Below is a listing. Gather each line of it that contains "picture".

───

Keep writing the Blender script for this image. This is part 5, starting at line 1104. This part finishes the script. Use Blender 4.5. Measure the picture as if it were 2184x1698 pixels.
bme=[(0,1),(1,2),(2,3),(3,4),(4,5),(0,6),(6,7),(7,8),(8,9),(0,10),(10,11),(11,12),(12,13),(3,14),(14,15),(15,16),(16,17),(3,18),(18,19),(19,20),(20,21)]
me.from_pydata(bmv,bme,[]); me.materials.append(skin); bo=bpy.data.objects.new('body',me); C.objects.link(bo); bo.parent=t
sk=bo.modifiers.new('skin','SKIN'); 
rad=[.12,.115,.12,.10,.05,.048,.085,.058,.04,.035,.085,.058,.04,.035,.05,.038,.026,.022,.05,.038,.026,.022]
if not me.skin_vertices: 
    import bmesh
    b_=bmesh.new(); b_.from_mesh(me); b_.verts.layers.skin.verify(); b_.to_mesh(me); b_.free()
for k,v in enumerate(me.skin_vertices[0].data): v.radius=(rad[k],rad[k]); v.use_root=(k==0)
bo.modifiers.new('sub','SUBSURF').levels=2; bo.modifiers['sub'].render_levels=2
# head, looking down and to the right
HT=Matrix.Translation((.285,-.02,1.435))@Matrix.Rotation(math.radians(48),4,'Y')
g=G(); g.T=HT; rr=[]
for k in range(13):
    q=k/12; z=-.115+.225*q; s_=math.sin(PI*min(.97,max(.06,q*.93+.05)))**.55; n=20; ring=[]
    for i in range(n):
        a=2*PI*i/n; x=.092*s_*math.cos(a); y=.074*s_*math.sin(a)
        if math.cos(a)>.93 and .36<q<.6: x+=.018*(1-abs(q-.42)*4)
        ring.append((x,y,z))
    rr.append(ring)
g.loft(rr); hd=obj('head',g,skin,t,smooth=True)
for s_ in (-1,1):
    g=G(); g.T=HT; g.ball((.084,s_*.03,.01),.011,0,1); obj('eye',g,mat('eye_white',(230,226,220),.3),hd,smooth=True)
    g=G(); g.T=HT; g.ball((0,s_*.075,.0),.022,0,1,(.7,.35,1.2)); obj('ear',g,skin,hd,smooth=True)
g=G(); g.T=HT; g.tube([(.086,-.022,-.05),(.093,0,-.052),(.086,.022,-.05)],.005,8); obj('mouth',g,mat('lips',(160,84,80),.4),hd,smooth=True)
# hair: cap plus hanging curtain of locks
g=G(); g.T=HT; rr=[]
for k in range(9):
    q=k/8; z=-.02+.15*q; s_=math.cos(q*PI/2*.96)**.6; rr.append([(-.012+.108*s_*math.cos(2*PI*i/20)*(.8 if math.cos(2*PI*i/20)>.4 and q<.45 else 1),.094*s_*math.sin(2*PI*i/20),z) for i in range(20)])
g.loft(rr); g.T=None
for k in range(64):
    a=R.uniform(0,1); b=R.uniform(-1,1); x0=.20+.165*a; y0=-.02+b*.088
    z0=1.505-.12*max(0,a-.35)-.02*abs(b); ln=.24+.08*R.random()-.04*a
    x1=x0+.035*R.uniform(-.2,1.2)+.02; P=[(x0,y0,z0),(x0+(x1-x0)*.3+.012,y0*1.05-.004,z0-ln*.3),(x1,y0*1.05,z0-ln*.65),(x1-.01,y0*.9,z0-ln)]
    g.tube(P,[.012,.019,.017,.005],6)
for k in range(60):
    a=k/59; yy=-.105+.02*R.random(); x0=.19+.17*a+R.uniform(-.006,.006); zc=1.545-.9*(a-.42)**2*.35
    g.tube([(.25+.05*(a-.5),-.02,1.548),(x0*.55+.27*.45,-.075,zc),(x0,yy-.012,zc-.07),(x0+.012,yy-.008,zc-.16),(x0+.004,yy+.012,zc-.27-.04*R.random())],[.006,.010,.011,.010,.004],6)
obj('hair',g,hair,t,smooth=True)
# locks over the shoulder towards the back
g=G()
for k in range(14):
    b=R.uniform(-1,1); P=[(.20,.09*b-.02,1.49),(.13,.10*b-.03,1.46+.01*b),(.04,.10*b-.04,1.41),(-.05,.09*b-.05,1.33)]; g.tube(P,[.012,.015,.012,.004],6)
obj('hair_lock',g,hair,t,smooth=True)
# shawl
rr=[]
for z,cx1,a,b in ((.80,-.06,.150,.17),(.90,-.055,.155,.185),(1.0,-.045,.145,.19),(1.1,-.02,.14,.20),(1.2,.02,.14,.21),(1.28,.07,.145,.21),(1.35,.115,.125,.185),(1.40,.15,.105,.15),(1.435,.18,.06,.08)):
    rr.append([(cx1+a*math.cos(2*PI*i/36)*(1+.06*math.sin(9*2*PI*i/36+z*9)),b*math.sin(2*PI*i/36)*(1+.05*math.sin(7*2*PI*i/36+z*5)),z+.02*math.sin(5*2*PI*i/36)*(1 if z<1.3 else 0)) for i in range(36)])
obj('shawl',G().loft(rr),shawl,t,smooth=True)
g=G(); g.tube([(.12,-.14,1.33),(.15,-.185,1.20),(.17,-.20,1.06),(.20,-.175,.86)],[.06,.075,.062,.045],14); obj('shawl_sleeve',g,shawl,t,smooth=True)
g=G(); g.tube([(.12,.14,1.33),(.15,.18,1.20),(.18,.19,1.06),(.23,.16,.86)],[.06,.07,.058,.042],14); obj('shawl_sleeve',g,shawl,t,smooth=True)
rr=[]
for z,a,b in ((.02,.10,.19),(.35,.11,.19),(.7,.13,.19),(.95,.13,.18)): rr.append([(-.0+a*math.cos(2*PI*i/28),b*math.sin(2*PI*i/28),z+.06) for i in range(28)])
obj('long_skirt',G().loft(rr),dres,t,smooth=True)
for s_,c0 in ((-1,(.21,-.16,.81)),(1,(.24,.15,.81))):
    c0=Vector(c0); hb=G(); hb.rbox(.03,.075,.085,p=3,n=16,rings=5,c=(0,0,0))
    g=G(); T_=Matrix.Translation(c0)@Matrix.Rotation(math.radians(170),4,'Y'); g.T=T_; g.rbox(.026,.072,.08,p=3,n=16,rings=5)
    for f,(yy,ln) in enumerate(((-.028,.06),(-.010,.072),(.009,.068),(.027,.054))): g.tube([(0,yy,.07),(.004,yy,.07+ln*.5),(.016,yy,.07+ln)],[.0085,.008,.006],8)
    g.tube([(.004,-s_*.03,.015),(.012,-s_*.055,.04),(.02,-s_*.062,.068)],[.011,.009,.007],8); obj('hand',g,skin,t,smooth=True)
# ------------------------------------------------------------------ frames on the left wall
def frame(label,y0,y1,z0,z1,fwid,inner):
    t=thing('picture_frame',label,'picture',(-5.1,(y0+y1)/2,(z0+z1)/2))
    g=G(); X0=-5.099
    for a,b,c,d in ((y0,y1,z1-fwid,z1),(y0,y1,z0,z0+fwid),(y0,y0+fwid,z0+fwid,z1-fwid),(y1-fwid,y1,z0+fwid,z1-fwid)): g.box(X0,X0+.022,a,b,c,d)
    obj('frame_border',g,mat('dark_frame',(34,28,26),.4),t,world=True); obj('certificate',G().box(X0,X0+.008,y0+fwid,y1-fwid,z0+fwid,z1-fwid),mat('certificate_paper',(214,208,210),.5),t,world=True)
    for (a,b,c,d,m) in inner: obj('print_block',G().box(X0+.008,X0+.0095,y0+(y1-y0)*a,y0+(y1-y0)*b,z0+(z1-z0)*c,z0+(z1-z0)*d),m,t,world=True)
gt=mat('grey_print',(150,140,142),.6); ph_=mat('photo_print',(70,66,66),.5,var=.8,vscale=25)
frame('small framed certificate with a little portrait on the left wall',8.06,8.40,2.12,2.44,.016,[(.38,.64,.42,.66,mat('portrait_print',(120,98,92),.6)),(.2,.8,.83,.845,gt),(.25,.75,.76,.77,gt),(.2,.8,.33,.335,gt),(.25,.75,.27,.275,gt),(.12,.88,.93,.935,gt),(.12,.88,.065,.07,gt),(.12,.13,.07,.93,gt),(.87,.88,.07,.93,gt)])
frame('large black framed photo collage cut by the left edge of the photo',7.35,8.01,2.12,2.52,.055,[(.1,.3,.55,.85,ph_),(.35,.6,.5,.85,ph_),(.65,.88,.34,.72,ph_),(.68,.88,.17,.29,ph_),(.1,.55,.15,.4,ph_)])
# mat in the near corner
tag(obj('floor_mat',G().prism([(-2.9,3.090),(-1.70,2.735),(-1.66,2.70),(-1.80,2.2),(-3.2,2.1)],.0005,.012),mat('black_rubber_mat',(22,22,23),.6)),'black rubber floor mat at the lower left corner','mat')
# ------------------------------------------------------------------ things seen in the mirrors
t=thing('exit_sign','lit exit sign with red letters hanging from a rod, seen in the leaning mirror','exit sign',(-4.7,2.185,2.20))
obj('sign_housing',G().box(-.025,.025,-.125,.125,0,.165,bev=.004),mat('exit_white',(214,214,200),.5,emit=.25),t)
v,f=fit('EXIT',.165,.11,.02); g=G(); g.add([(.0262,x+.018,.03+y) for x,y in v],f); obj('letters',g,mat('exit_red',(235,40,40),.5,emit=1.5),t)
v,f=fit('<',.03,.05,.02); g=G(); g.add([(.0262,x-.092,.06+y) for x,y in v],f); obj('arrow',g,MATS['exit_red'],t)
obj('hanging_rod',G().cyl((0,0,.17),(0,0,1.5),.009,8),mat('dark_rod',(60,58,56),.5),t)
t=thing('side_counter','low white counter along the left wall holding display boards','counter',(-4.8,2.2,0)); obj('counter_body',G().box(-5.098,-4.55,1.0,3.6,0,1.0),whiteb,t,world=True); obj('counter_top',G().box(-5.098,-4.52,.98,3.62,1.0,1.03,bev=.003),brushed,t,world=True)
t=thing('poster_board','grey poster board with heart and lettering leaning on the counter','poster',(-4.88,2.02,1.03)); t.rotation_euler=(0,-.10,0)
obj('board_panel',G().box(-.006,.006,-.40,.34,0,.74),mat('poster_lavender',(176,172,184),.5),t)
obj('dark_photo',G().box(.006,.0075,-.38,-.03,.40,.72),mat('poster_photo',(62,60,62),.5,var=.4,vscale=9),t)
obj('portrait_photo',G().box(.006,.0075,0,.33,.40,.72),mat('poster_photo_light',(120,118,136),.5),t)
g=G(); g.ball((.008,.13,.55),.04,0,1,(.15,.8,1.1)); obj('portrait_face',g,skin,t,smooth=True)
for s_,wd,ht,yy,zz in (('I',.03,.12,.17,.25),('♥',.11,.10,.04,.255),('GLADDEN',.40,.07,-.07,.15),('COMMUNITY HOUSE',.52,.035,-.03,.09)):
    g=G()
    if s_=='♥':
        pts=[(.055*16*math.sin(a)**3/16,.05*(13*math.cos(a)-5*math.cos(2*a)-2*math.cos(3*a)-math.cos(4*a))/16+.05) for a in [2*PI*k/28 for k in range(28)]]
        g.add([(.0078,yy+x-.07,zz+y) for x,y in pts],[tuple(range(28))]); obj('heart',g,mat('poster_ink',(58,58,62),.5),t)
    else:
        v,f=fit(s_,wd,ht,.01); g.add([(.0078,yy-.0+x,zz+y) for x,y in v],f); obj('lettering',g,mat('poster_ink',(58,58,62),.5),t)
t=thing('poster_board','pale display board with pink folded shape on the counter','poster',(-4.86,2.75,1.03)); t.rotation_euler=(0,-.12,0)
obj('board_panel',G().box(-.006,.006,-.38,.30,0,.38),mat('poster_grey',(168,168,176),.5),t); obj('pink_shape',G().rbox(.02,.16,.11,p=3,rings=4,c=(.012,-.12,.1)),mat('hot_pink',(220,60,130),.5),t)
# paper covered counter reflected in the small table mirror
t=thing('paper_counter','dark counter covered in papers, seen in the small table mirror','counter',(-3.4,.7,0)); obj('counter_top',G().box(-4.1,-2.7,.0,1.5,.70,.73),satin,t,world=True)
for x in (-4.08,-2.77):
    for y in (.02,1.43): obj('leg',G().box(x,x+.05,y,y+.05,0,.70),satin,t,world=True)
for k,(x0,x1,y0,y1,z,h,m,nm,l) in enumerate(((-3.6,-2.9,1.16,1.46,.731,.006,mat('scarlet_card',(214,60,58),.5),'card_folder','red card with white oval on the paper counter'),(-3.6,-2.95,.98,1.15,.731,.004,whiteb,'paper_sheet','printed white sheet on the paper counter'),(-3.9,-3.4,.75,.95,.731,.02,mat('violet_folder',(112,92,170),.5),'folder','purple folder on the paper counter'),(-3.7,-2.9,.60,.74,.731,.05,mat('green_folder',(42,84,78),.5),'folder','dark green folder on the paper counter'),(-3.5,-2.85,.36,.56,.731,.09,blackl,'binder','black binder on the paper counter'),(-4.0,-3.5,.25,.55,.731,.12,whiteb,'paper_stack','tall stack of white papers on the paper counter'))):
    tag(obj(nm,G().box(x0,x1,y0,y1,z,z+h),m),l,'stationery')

───

▸ WRITTEN SOLUTION:
Keep writing the Blender script for this image. This is part 5, starting at line 1104. This part finishes the script. Use Blender 4.5. Measure the picture as if it were 2184x1698 pixels.
    t=thing('picture_frame',label,'picture',(-5.1,(y0+y1)/2,(z0+z1)/2))